▸ Task goal
Give back exactly the lines from the start of the listing to the line containing "snowmobile()", inclusive, and nothing beyond them.

▸ Dataset content
>>>

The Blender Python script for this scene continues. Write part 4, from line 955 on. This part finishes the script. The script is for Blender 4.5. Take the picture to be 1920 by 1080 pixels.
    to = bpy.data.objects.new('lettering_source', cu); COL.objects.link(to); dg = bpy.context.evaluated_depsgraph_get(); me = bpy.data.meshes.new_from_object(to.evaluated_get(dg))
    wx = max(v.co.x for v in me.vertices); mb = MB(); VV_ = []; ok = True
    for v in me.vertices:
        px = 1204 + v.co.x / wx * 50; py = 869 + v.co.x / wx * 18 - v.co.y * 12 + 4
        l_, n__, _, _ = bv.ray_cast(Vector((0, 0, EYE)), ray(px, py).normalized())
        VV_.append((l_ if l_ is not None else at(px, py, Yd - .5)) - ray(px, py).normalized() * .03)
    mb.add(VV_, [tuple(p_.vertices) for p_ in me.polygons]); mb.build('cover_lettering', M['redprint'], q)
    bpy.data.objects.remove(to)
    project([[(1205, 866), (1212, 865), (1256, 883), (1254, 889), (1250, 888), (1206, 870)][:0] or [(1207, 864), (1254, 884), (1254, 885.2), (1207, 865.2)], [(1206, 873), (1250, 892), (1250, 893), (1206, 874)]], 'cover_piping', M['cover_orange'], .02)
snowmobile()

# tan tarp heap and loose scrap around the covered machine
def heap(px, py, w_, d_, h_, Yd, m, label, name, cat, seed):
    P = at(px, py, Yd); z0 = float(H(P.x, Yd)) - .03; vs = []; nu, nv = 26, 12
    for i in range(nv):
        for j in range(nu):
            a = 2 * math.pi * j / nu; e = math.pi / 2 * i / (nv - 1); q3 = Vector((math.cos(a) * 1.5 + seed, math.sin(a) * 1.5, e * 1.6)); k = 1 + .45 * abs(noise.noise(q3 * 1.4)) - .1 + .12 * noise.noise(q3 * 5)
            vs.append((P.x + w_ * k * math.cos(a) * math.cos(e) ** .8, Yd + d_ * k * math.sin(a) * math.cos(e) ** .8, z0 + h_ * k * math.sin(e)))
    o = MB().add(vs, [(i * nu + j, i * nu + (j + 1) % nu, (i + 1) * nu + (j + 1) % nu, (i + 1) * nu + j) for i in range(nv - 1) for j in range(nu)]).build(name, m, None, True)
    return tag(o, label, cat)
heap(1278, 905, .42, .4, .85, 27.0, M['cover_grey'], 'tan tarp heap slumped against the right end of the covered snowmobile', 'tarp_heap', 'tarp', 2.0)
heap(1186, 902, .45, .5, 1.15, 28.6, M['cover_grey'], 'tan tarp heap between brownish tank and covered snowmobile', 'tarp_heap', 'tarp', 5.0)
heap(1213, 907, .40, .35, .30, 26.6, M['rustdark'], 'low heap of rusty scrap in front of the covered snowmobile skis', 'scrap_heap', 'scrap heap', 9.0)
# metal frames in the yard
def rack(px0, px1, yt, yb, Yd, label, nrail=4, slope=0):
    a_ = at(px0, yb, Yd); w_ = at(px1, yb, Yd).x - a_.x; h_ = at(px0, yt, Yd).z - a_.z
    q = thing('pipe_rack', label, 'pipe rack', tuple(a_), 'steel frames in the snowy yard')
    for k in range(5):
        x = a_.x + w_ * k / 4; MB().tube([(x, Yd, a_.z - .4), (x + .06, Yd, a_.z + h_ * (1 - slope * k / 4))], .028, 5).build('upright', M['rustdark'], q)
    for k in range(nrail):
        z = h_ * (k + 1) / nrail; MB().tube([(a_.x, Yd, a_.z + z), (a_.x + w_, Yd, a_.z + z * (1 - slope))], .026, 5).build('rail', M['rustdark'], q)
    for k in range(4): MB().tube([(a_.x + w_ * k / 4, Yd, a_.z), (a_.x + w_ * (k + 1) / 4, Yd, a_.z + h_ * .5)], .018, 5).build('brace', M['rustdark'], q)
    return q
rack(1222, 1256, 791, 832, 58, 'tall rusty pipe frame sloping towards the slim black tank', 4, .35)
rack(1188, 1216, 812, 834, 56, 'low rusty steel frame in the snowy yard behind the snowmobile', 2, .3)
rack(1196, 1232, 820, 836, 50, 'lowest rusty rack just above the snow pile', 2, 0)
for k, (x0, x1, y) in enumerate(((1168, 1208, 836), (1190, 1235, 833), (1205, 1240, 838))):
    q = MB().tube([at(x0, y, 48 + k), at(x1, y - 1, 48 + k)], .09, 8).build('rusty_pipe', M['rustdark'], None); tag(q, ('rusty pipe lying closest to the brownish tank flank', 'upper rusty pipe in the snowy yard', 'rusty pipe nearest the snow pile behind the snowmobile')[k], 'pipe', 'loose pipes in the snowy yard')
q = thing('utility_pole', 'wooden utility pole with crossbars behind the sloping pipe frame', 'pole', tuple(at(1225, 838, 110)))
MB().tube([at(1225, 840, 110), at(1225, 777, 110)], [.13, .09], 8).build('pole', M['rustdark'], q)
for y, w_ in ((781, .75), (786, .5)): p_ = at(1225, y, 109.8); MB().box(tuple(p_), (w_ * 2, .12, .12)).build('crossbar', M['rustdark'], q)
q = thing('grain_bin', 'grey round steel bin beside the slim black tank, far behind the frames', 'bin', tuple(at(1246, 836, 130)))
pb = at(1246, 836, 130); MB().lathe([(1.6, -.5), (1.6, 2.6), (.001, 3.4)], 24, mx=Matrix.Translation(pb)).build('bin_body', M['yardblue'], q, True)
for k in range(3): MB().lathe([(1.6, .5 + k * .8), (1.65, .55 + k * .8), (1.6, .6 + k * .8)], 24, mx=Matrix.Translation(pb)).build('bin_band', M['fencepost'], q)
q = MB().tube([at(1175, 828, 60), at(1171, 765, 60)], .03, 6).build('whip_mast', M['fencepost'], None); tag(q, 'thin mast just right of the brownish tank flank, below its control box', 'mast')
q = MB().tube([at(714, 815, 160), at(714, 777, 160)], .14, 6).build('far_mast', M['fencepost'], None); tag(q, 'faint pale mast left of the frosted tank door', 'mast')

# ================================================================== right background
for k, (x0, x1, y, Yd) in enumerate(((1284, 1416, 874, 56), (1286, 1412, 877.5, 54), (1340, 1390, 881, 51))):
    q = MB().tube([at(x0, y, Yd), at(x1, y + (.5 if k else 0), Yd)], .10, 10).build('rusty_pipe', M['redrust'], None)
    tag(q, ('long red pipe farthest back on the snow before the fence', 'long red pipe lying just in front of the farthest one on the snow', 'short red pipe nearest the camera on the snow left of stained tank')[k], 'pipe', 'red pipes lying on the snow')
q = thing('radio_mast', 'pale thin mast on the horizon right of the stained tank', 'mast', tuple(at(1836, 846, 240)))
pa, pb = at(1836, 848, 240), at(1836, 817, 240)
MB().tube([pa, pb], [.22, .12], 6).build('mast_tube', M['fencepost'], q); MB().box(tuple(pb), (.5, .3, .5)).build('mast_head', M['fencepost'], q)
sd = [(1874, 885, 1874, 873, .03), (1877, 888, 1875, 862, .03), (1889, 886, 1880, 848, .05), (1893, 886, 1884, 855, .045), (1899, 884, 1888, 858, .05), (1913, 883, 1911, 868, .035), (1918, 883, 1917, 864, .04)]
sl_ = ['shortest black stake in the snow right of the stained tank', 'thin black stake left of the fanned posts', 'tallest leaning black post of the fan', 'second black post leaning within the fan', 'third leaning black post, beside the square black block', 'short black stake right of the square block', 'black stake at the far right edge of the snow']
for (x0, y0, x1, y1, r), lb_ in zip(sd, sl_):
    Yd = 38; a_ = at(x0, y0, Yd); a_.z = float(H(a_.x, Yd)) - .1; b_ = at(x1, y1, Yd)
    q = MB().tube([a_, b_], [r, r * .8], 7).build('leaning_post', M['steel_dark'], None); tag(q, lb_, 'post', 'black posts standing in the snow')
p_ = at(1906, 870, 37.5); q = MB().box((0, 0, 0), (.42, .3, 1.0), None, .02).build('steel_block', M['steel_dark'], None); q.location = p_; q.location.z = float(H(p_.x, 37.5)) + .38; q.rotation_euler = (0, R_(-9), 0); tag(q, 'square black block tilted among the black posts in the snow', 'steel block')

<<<

▸ Reply to the exercise
The Blender Python script for this scene continues. Write part 4, from line 955 on. This part finishes the script. The script is for Blender 4.5. Take the picture to be 1920 by 1080 pixels.
    to = bpy.data.objects.new('lettering_source', cu); COL.objects.link(to); dg = bpy.context.evaluated_depsgraph_get(); me = bpy.data.meshes.new_from_object(to.evaluated_get(dg))
    wx = max(v.co.x for v in me.vertices); mb = MB(); VV_ = []; ok = True
    for v in me.vertices:
        px = 1204 + v.co.x / wx * 50; py = 869 + v.co.x / wx * 18 - v.co.y * 12 + 4
        l_, n__, _, _ = bv.ray_cast(Vector((0, 0, EYE)), ray(px, py).normalized())
        VV_.append((l_ if l_ is not None else at(px, py, Yd - .5)) - ray(px, py).normalized() * .03)
    mb.add(VV_, [tuple(p_.vertices) for p_ in me.polygons]); mb.build('cover_lettering', M['redprint'], q)
    bpy.data.objects.remove(to)
    project([[(1205, 866), (1212, 865), (1256, 883), (1254, 889), (1250, 888), (1206, 870)][:0] or [(1207, 864), (1254, 884), (1254, 885.2), (1207, 865.2)], [(1206, 873), (1250, 892), (1250, 893), (1206, 874)]], 'cover_piping', M['cover_orange'], .02)
snowmobile()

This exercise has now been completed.